WHAT YOU HAVE TO DO » Working from the top of the listing below, retype each line through the line containing "0, .15); struct('wall_upstand', m, CLAD)", both included, with no pictures.

>> start DATA SHOWN

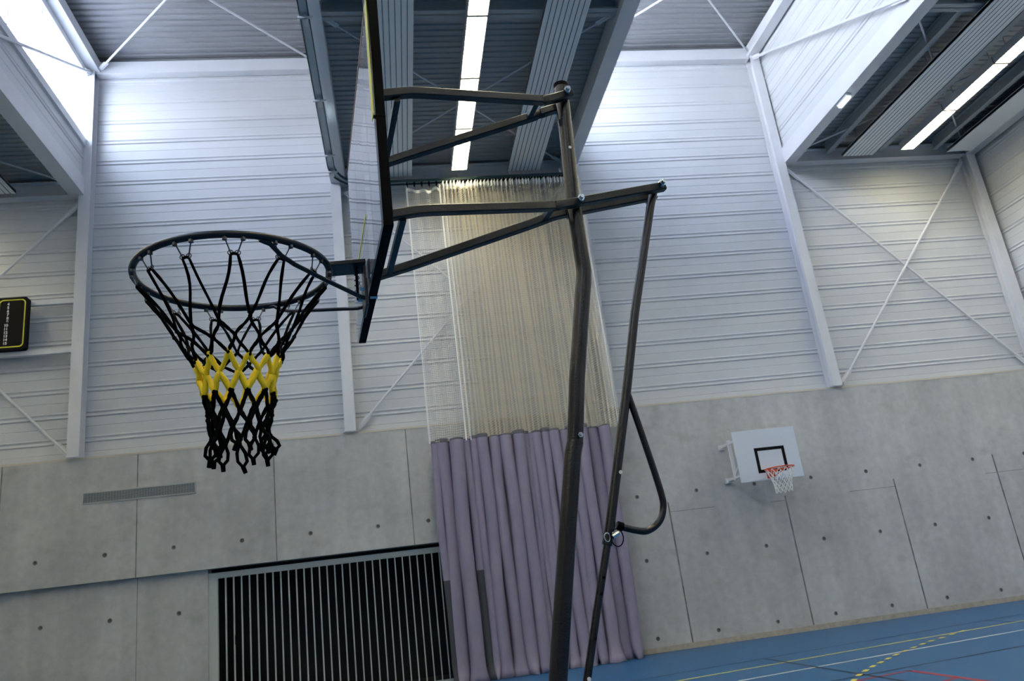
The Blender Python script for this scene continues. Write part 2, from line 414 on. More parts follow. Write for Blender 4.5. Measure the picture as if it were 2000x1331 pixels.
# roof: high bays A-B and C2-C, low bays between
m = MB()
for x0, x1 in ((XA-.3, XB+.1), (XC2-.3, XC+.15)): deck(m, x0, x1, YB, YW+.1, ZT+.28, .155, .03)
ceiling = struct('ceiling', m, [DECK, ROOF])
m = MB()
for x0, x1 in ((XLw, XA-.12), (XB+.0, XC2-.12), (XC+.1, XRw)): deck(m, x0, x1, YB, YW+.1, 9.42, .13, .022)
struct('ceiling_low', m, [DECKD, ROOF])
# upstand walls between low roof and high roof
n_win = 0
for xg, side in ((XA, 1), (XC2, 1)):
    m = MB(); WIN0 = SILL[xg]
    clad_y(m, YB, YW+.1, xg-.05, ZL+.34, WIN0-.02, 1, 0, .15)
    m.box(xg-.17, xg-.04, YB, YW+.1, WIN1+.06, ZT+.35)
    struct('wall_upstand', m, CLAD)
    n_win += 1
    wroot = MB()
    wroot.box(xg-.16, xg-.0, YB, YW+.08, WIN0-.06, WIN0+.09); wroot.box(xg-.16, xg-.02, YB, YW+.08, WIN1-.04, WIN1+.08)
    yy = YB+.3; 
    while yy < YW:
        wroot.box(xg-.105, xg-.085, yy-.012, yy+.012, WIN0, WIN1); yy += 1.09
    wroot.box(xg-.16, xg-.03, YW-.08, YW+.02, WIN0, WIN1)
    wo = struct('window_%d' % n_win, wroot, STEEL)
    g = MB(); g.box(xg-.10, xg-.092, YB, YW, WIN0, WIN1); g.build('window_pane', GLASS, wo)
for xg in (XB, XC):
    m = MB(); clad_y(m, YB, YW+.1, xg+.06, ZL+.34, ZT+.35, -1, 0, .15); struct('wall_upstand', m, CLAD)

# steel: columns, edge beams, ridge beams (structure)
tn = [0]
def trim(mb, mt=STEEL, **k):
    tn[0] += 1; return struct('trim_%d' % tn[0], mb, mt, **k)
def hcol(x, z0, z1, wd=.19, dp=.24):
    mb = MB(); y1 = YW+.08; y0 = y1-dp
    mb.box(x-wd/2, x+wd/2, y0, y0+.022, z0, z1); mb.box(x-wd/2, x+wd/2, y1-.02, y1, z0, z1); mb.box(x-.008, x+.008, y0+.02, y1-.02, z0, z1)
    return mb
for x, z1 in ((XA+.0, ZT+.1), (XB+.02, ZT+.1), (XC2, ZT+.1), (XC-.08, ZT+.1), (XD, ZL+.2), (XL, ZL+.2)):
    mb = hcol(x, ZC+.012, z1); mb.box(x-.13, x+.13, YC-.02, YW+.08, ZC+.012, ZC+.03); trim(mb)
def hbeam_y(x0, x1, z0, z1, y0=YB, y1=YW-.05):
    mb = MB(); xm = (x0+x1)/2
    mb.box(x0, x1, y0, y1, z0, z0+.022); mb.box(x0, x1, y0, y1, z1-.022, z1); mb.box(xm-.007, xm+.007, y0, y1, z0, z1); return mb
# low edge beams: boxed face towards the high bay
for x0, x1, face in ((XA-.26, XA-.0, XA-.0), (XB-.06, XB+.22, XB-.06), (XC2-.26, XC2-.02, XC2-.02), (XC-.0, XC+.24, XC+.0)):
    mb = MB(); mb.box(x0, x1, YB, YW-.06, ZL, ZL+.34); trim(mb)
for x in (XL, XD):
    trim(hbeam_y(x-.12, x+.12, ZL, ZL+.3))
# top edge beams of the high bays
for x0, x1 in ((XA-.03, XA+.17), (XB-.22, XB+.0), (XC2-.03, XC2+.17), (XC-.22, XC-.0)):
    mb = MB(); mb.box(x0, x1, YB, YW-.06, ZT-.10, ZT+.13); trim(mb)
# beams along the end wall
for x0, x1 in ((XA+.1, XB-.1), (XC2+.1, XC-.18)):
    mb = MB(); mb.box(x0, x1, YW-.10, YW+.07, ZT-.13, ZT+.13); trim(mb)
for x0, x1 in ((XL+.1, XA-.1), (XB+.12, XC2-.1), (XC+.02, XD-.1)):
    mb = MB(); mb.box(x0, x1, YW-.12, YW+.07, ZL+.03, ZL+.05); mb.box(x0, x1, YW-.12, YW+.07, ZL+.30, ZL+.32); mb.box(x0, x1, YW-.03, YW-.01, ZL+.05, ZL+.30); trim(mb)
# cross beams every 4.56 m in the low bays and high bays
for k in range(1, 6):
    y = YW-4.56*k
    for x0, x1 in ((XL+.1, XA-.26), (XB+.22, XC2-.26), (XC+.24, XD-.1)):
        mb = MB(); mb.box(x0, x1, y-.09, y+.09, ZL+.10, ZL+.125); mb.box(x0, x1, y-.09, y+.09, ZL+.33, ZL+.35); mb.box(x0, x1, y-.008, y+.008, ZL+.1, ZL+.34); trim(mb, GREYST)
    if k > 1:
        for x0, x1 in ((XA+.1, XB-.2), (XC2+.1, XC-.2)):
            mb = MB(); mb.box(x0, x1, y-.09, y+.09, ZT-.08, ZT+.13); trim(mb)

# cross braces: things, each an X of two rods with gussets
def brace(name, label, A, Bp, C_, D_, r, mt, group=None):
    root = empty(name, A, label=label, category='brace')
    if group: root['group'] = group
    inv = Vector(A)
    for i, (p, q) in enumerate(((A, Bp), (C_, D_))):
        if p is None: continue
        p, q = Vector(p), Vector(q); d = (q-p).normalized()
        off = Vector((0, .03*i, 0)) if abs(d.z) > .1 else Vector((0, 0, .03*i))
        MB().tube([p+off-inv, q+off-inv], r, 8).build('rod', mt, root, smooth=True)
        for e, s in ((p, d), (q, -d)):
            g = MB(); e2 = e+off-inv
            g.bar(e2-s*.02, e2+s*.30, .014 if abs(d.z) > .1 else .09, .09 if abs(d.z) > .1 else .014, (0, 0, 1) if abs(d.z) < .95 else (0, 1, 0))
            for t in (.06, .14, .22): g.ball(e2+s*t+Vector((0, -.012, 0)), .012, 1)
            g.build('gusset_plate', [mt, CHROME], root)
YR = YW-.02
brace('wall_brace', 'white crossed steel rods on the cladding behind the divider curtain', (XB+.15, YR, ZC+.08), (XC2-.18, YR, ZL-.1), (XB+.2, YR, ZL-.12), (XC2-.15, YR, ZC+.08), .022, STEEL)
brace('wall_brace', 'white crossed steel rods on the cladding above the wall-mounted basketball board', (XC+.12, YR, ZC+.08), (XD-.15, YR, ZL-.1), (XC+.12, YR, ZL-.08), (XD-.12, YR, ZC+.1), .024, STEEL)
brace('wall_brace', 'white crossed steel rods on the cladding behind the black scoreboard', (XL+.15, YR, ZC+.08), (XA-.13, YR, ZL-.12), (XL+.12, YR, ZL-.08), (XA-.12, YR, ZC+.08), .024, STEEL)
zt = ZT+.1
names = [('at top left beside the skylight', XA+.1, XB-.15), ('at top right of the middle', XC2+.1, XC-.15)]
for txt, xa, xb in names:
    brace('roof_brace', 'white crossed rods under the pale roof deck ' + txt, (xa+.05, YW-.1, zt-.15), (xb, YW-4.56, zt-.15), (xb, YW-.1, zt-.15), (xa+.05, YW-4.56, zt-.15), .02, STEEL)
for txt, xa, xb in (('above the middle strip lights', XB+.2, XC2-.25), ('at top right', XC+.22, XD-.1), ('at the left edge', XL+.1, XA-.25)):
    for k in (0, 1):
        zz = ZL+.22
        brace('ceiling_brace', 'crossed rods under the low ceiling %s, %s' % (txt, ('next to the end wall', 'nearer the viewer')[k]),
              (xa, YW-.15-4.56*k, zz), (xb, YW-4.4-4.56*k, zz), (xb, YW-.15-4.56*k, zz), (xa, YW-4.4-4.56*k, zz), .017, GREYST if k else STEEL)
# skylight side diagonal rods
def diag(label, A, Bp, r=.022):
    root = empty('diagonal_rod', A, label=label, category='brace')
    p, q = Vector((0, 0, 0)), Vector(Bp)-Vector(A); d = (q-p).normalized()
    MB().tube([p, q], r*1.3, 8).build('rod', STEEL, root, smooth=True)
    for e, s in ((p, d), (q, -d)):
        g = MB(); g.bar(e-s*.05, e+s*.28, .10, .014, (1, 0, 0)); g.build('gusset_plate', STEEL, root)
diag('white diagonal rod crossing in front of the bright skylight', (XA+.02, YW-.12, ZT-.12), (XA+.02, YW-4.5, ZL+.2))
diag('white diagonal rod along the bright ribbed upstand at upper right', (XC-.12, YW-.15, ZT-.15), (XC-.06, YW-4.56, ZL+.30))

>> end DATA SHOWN

SOLVED EXERCISE »
The Blender Python script for this scene continues. Write part 2, from line 414 on. More parts follow. Write for Blender 4.5. Measure the picture as if it were 2000x1331 pixels.
# roof: high bays A-B and C2-C, low bays between
m = MB()
for x0, x1 in ((XA-.3, XB+.1), (XC2-.3, XC+.15)): deck(m, x0, x1, YB, YW+.1, ZT+.28, .155, .03)
ceiling = struct('ceiling', m, [DECK, ROOF])
m = MB()
for x0, x1 in ((XLw, XA-.12), (XB+.0, XC2-.12), (XC+.1, XRw)): deck(m, x0, x1, YB, YW+.1, 9.42, .13, .022)
struct('ceiling_low', m, [DECKD, ROOF])
# upstand walls between low roof and high roof
n_win = 0
for xg, side in ((XA, 1), (XC2, 1)):
    m = MB(); WIN0 = SILL[xg]
    clad_y(m, YB, YW+.1, xg-.05, ZL+.34, WIN0-.02, 1, 0, .15)
    m.box(xg-.17, xg-.04, YB, YW+.1, WIN1+.06, ZT+.35)
    struct('wall_upstand', m, CLAD)
    n_win += 1
    wroot = MB()
    wroot.box(xg-.16, xg-.0, YB, YW+.08, WIN0-.06, WIN0+.09); wroot.box(xg-.16, xg-.02, YB, YW+.08, WIN1-.04, WIN1+.08)
    yy = YB+.3; 
    while yy < YW:
        wroot.box(xg-.105, xg-.085, yy-.012, yy+.012, WIN0, WIN1); yy += 1.09
    wroot.box(xg-.16, xg-.03, YW-.08, YW+.02, WIN0, WIN1)
    wo = struct('window_%d' % n_win, wroot, STEEL)
    g = MB(); g.box(xg-.10, xg-.092, YB, YW, WIN0, WIN1); g.build('window_pane', GLASS, wo)
for xg in (XB, XC):
    m = MB(); clad_y(m, YB, YW+.1, xg+.06, ZL+.34, ZT+.35, -1, 0, .15); struct('wall_upstand', m, CLAD)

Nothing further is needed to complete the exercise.